Given problem
Find each line containing the string "Take" and return it.

'''

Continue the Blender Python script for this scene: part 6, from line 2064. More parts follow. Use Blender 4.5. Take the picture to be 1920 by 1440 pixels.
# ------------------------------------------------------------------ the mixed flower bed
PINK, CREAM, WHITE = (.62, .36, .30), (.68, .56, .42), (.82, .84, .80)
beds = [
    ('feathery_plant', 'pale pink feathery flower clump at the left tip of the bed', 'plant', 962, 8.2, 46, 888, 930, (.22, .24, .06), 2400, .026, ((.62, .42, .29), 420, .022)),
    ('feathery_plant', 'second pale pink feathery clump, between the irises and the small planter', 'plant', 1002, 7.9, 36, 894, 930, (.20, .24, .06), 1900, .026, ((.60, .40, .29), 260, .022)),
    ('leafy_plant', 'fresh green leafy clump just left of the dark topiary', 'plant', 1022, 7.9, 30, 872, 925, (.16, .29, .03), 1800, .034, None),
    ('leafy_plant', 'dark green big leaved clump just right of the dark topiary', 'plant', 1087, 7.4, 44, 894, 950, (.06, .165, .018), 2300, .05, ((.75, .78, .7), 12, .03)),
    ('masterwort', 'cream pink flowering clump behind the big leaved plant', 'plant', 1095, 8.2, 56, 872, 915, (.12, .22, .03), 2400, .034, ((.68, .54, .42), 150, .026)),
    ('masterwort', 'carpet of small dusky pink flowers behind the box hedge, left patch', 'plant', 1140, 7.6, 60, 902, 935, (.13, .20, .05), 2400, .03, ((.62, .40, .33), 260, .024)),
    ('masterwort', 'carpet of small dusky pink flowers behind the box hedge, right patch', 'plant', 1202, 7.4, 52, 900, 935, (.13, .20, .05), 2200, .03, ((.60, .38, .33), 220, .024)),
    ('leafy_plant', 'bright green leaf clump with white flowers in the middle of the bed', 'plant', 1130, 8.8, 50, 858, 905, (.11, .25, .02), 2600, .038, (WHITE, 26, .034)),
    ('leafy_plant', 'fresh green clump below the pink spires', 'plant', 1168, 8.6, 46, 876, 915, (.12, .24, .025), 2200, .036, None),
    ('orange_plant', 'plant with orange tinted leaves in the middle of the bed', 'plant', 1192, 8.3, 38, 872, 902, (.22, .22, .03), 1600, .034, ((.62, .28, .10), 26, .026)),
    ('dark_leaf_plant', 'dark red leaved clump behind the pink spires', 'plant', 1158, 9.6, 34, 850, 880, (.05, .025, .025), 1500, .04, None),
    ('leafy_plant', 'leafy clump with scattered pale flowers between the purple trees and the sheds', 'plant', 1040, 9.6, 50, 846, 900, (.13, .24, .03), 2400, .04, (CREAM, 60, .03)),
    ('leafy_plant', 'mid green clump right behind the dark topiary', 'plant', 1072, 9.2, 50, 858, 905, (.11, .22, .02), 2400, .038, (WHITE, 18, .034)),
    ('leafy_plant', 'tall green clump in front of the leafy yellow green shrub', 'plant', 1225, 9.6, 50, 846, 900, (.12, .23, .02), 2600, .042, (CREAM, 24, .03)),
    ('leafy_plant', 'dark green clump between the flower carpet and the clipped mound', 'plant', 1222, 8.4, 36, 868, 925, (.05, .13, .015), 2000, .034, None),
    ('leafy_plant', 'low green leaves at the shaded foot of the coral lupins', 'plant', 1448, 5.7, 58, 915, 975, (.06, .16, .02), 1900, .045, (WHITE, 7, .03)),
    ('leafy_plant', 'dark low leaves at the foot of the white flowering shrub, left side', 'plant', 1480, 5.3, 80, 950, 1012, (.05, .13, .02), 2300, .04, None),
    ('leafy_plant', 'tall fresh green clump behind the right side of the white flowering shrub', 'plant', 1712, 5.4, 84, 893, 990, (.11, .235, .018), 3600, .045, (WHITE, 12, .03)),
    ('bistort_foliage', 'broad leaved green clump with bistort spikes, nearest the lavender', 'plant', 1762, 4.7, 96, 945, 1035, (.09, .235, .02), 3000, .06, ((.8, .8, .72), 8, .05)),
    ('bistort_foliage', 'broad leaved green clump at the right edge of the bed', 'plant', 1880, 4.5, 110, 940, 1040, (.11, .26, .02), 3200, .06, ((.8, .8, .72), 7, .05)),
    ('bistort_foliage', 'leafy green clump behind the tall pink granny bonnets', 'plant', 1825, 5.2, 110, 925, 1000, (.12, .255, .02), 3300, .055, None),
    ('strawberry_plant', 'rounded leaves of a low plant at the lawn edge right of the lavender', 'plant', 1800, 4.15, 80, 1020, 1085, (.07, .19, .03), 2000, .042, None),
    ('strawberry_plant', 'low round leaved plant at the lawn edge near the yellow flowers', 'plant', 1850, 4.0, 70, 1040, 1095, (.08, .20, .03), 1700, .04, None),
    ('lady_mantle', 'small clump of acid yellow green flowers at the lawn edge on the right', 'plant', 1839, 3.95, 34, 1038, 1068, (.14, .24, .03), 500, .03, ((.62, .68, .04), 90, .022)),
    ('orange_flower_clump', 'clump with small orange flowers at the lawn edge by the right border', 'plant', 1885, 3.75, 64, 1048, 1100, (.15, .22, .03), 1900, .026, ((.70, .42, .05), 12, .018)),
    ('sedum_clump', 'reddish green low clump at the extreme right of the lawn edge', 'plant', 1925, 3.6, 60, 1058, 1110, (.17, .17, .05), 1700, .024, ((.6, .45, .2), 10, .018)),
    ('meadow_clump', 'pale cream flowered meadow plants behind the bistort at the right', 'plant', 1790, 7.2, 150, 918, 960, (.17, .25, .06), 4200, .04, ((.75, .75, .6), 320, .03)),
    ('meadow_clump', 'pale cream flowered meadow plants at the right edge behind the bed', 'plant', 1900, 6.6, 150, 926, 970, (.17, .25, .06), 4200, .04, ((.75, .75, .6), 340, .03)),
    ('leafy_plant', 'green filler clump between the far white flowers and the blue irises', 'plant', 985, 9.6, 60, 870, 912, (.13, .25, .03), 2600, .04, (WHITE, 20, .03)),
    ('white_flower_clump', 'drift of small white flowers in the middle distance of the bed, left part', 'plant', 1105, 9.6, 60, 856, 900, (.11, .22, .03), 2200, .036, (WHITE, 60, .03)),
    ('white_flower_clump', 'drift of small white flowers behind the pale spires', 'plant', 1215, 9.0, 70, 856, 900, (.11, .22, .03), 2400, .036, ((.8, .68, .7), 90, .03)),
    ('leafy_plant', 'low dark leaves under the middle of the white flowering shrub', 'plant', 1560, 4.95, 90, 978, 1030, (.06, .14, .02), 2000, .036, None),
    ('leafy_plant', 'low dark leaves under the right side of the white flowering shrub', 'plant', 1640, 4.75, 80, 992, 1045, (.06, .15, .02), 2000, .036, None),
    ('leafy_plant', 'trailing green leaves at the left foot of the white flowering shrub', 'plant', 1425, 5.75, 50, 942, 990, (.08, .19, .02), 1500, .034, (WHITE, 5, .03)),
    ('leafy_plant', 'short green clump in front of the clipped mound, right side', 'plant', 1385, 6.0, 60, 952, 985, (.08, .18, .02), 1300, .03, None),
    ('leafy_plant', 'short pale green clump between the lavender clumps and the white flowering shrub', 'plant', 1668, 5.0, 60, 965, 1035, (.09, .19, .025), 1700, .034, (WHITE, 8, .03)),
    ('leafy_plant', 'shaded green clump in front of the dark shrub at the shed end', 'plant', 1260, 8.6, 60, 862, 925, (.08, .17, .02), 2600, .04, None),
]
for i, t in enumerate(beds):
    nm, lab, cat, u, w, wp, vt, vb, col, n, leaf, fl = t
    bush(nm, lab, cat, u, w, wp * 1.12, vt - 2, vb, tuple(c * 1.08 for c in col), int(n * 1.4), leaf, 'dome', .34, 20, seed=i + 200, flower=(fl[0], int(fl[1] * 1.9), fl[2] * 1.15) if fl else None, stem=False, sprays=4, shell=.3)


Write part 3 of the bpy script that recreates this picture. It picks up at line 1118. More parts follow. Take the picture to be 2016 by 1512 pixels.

'''

Answer to this problem
Continue the Blender Python script for this scene: part 6, from line 2064. More parts follow. Use Blender 4.5. Take the picture to be 1920 by 1440 pixels.
Write part 3 of the bpy script that recreates this picture. It picks up at line 1118. More parts follow. Take the picture to be 2016 by 1512 pixels.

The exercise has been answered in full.